What is required:
Word for word, give the material below again, minus any images.

Material provided:
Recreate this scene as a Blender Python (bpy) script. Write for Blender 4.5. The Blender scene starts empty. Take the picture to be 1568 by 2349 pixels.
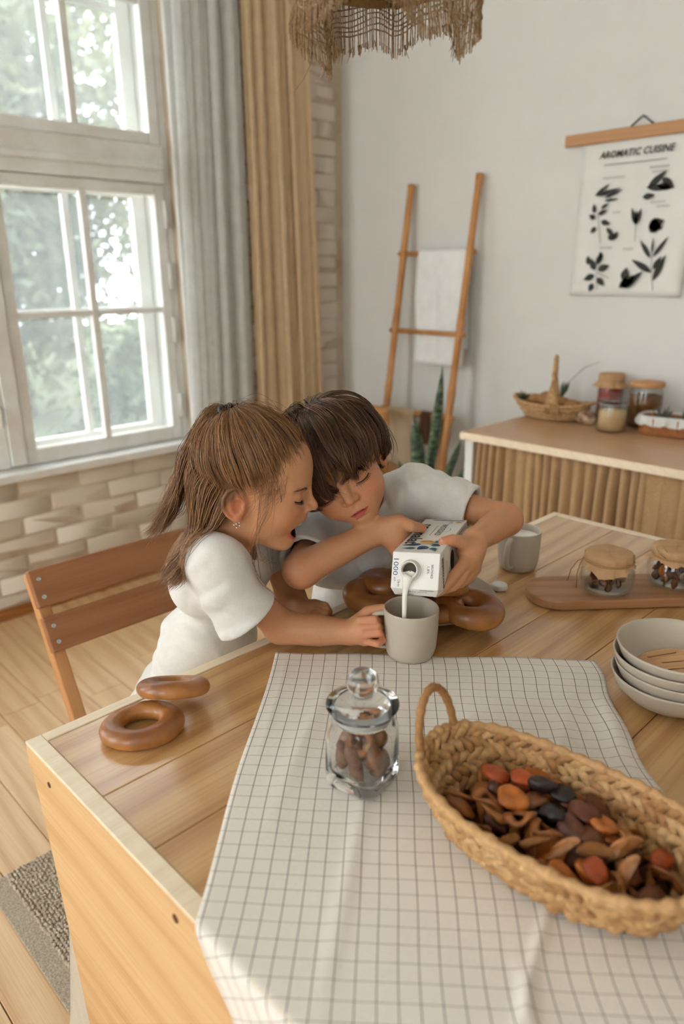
import bpy, bmesh, math, random
import numpy as np
from mathutils import Matrix, Vector, Euler

SC = bpy.context.scene
COL = SC.collection
R_ = math.radians
PI = math.pi

# ------------------------------------------------------------------ camera
def make_camera():
    cd = bpy.data.cameras.new('camera')
    cam = bpy.data.objects.new('camera', cd)
    COL.objects.link(cam)
    yaw, pit, rol = R_(45.58), R_(18.25), R_(-0.49)
    f = Vector((-math.sin(yaw)*math.cos(pit), math.cos(yaw)*math.cos(pit), -math.sin(pit)))
    r = Vector((math.cos(yaw), math.sin(yaw), 0))
    u = r.cross(f)
    r2 = r*math.cos(rol) + u*math.sin(rol)
    u2 = -r*math.sin(rol) + u*math.cos(rol)
    m = Matrix((r2, u2, -f)).transposed().to_4x4()
    m.translation = Vector((0, 0, 1.34))
    cam.matrix_world = m
    cd.sensor_fit = 'VERTICAL'
    cd.sensor_height = 36.0
    cd.lens = 36.0*1668.0/2349.0
    cd.clip_start = 0.02
    cd.dof.use_dof = True
    cd.dof.focus_distance = 1.16
    cd.dof.aperture_fstop = 2.8
    SC.camera = cam
make_camera()

# ------------------------------------------------------------------ world, exposure
def make_world():
    w = bpy.data.worlds.new('sky')
    SC.world = w
    w.use_nodes = True
    nt = w.node_tree
    bg = nt.nodes['Background']
    bg.inputs['Color'].default_value = (0.93, 0.97, 1.0, 1)
    bg.inputs['Strength'].default_value = 6.5
make_world()
SC.view_settings.view_transform = 'Standard'
SC.view_settings.look = 'None'
SC.view_settings.gamma = 1.0
SC.view_settings.exposure = 0.72
# light path depth: enough for daylight through double glazing and the glass jar
SC.cycles.max_bounces = 12; SC.cycles.diffuse_bounces = 4; SC.cycles.glossy_bounces = 4; SC.cycles.transmission_bounces = 12
SC.cycles.caustics_reflective = False
SC.cycles.use_denoising = True
SC.cycles.use_adaptive_sampling = True; SC.cycles.adaptive_threshold = 0.035

# ------------------------------------------------------------------ materials
MATS = {}
def srgb(r, g, b):
    f = lambda c: (c/255/12.92) if c/255 <= .04045 else ((c/255+.055)/1.055)**2.4
    return (f(r), f(g), f(b), 1)

def new_mat(name):
    m = bpy.data.materials.new(name); m.use_nodes = True
    nt = m.node_tree
    return m, nt, nt.nodes['Principled BSDF'], nt.nodes['Material Output']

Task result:
Recreate this scene as a Blender Python (bpy) script. Write for Blender 4.5. The Blender scene starts empty. Take the picture to be 1568 by 2349 pixels.
import bpy, bmesh, math, random
import numpy as np
from mathutils import Matrix, Vector, Euler

SC = bpy.context.scene
COL = SC.collection
R_ = math.radians
PI = math.pi

# ------------------------------------------------------------------ camera
def make_camera():
    cd = bpy.data.cameras.new('camera')
    cam = bpy.data.objects.new('camera', cd)
    COL.objects.link(cam)
    yaw, pit, rol = R_(45.58), R_(18.25), R_(-0.49)
    f = Vector((-math.sin(yaw)*math.cos(pit), math.cos(yaw)*math.cos(pit), -math.sin(pit)))
    r = Vector((math.cos(yaw), math.sin(yaw), 0))
    u = r.cross(f)
    r2 = r*math.cos(rol) + u*math.sin(rol)
    u2 = -r*math.sin(rol) + u*math.cos(rol)
    m = Matrix((r2, u2, -f)).transposed().to_4x4()
    m.translation = Vector((0, 0, 1.34))
    cam.matrix_world = m
    cd.sensor_fit = 'VERTICAL'
    cd.sensor_height = 36.0
    cd.lens = 36.0*1668.0/2349.0
    cd.clip_start = 0.02
    cd.dof.use_dof = True
    cd.dof.focus_distance = 1.16
    cd.dof.aperture_fstop = 2.8
    SC.camera = cam
make_camera()

# ------------------------------------------------------------------ world, exposure
def make_world():
    w = bpy.data.worlds.new('sky')
    SC.world = w
    w.use_nodes = True
    nt = w.node_tree
    bg = nt.nodes['Background']
    bg.inputs['Color'].default_value = (0.93, 0.97, 1.0, 1)
    bg.inputs['Strength'].default_value = 6.5
make_world()
SC.view_settings.view_transform = 'Standard'
SC.view_settings.look = 'None'
SC.view_settings.gamma = 1.0
SC.view_settings.exposure = 0.72
# light path depth: enough for daylight through double glazing and the glass jar
SC.cycles.max_bounces = 12; SC.cycles.diffuse_bounces = 4; SC.cycles.glossy_bounces = 4; SC.cycles.transmission_bounces = 12
SC.cycles.caustics_reflective = False
SC.cycles.use_denoising = True
SC.cycles.use_adaptive_sampling = True; SC.cycles.adaptive_threshold = 0.035

# ------------------------------------------------------------------ materials
MATS = {}
def srgb(r, g, b):
    f = lambda c: (c/255/12.92) if c/255 <= .04045 else ((c/255+.055)/1.055)**2.4
    return (f(r), f(g), f(b), 1)

def new_mat(name):
    m = bpy.data.materials.new(name); m.use_nodes = True
    nt = m.node_tree
    return m, nt, nt.nodes['Principled BSDF'], nt.nodes['Material Output']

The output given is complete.